Flaherty Curatorial Statement by Laura Marks: VJ Um Amel’s algorithmically manipulated images are like movies that compress the time of the event and the time of computation into stills. Using the R-Shief analytics system to find images frequently posted on social media, she expresses the intensity of their circulation by digitally intensifying the image. VJ Um Amel, using Processing and other software to laboriously glitch digital images, slows down highly circulation images and brings out latent events. Glitch may do violence to the surface of the image, but it makes it possible to see more, by questioning the source, revealing the material support of the digital ether, and suggesting how images are recomposed in circulation.

Volcano in Chile
These works are based on the eruption of Chile’s Calbuco volcano collapse space and time, suggesting that a major event in the world affects every place, even far away.

Yemen on Fire
Glitch renders the horrific effects of the Saudi-led bombing of Sana’a in South Yemen opulently ornamental, the golden haze of smoke and fire against black, the bright spots of explosions. It asks a viewer to feel the disjunction between the terrible destruction and its visual fascination for watchers from outside.

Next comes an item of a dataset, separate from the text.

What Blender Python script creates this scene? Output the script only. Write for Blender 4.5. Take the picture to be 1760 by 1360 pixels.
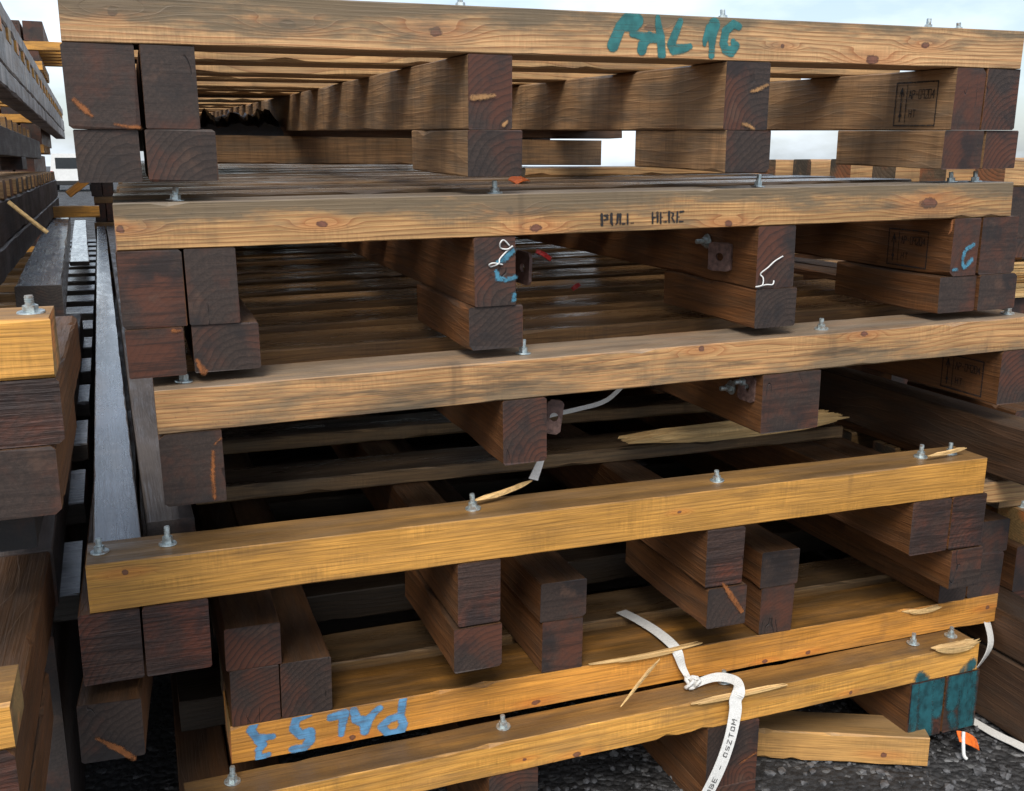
import bpy, bmesh, math, random
from mathutils import Vector, Matrix, noise as mnoise
S = bpy.context.scene
for o in list(bpy.data.objects): bpy.data.objects.remove(o)
R = math.radians
COL = S.collection

# ------------------------------------------------------------------ camera
F = 1700.0 / 1760.0                      # focal length in picture widths
PITCH = math.atan((680 - 283) / 1700.0)
YAW = math.atan((880 - 225) * math.cos(PITCH) / 1700.0)
cam = bpy.data.cameras.new('camera'); cam.sensor_width = 36; cam.lens = 36 * F
cam.clip_start = 0.05; cam.clip_end = 2000
co = bpy.data.objects.new('camera', cam); COL.objects.link(co)
co.location = (0, 0, 1.5); co.rotation_euler = (math.pi / 2 - PITCH, 0, -YAW)
S.camera = co
S.render.resolution_x = 1024; S.render.resolution_y = 791
# ------------------------------------------------------------------ world, sun, exposure
SUN_EL, SUN_ROT = R(50), R(208)
w = bpy.data.worlds.new('World'); S.world = w; w.use_nodes = True
nt = w.node_tree; nt.nodes.clear()
def WN(t, **k):
    n = nt.nodes.new(t)
    for a, b in k.items(): setattr(n, a, b)
    return n
sky = WN('ShaderNodeTexSky', sky_type='NISHITA', sun_disc=False, sun_elevation=SUN_EL, sun_rotation=SUN_ROT, dust_density=2.0)
tcw = WN('ShaderNodeTexCoord'); mpw = WN('ShaderNodeMapping'); mpw.inputs['Scale'].default_value = (1.6, 1.6, 4.5)
nzw = WN('ShaderNodeTexNoise'); nzw.inputs['Scale'].default_value = 2.3; nzw.inputs['Detail'].default_value = 7; nzw.inputs['Roughness'].default_value = 0.55
rmw = WN('ShaderNodeMapRange'); rmw.inputs[1].default_value = 0.43; rmw.inputs[2].default_value = 0.66; rmw.inputs[3].default_value = 0.25; rmw.inputs[4].default_value = 1.0
mxw = WN('ShaderNodeMix', data_type='RGBA'); mxw.inputs[7].default_value = (6.6, 7.3, 8.1, 1)
bg = WN('ShaderNodeBackground'); bg.inputs[1].default_value = 0.118
ow = WN('ShaderNodeOutputWorld')
L = nt.links.new
L(tcw.outputs['Generated'], mpw.inputs[0]); L(mpw.outputs[0], nzw.inputs[0]); L(nzw.outputs[0], rmw.inputs[0])
L(sky.outputs[0], mxw.inputs[6]); L(rmw.outputs[0], mxw.inputs[0]); L(mxw.outputs[2], bg.inputs[0]); L(bg.outputs[0], ow.inputs[0])
sun = bpy.data.lights.new('sun', 'SUN'); sun.energy = 2.3; sun.angle = R(26); sun.color = (1, 0.95, 0.87)
so = bpy.data.objects.new('sun', sun); COL.objects.link(so); so.location = (0, -5, 8)
sd = Vector((math.sin(SUN_ROT) * math.cos(SUN_EL), math.cos(SUN_ROT) * math.cos(SUN_EL), math.sin(SUN_EL)))
so.rotation_euler = sd.to_track_quat('Z', 'Y').to_euler()
S.view_settings.view_transform = 'Standard'; S.view_settings.look = 'None'
S.view_settings.gamma = 1; S.view_settings.exposure = 0.55
S.render.engine = 'CYCLES'

# ------------------------------------------------------------------ node helpers
class NT:
    def __init__(s, name):
        s.m = bpy.data.materials.new(name); s.m.use_nodes = True; s.t = s.m.node_tree
        s.t.nodes.clear(); s.out = s.t.nodes.new('ShaderNodeOutputMaterial'); s.b = s.t.nodes.new('ShaderNodeBsdfPrincipled')
        s.t.links.new(s.b.outputs[0], s.out.inputs[0])
    def n(s, t, **k):
        n = s.t.nodes.new(t)
        for a, b in k.items(): setattr(n, a, b)
        return n
    def l(s, a, b): s.t.links.new(a, b)
    def put(s, v, sock):
        if isinstance(v, bpy.types.NodeSocket): s.l(v, sock)
        elif isinstance(v, (tuple, list)) and len(v) == 3 and sock.type == 'RGBA': sock.default_value = (*v, 1)
        else: sock.default_value = v
    def math(s, op, a, b=0.0, c=0.0, clamp=False):
        n = s.n('ShaderNodeMath', operation=op, use_clamp=clamp)
        s.put(a, n.inputs[0]); s.put(b, n.inputs[1]); s.put(c, n.inputs[2]); return n.outputs[0]
    def mix(s, f, a, b, mode='MIX'):
        n = s.n('ShaderNodeMix', data_type='RGBA', blend_type=mode)
        s.put(f, n.inputs[0]); s.put(a, n.inputs[6]); s.put(b, n.inputs[7]); return n.outputs[2]
    def noise(s, vec, scale=1.0, detail=3.0, rough=0.55):
        n = s.n('ShaderNodeTexNoise'); s.l(vec, n.inputs['Vector'])
        n.inputs['Scale'].default_value = scale; n.inputs['Detail'].default_value = detail; n.inputs['Roughness'].default_value = rough
        return n.outputs[0]
    def map(s, vec, sc=(1, 1, 1), lo=(0, 0, 0)):
        n = s.n('ShaderNodeMapping'); s.l(vec, n.inputs[0]); n.inputs['Scale'].default_value = sc; n.inputs['Location'].default_value = lo
        return n.outputs[0]
    def rng(s, v, a, b, c=0.0, d=1.0, smooth=True):
        n = s.n('ShaderNodeMapRange', interpolation_type='SMOOTHSTEP' if smooth else 'LINEAR'); s.put(v, n.inputs[0])
        for i, q in enumerate((a, b, c, d)): n.inputs[i + 1].default_value = q
        return n.outputs[0]
    def coords(s):
        tc = s.n('ShaderNodeTexCoord'); oi = s.n('ShaderNodeObjectInfo')
        cx = s.n('ShaderNodeCombineXYZ')
        s.l(s.math('MULTIPLY', oi.outputs['Random'], 37.0), cx.inputs[0]); s.l(s.math('MULTIPLY', oi.outputs['Random'], 11.0), cx.inputs[1]); s.l(s.math('MULTIPLY', oi.outputs['Random'], 5.3), cx.inputs[2])
        va = s.n('ShaderNodeVectorMath', operation='ADD'); s.l(tc.outputs['Object'], va.inputs[0]); s.l(cx.outputs[0], va.inputs[1])
        return tc, oi, va.outputs[0]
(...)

The glitched image of destroyed homes induces a simultaneous intimacy and abstraction. The glitched image is layered with the texture of a rich fabric on the rubble.

Boys on the Beach
The well-known, terrible still shows the Bake boys fleeing on the beach in Gaza on July 16, 2014, moments before an Israeli strike killed them. It is also the basis of VJ Um Amel’s work Gaza Audio-Visual Narrative by a Cyborg: Images by Hashtag (2014). A protective covering of flitch half-obscures the figures of the running boys. Below them arise some of the thousands of Twitter posts responding to the killing. Does glitch dematerialize or rematerialize this picture? I think it does both, pushing our eyes away from the heartbreaking image of the children and drawing our the real networks of people who act in their memory.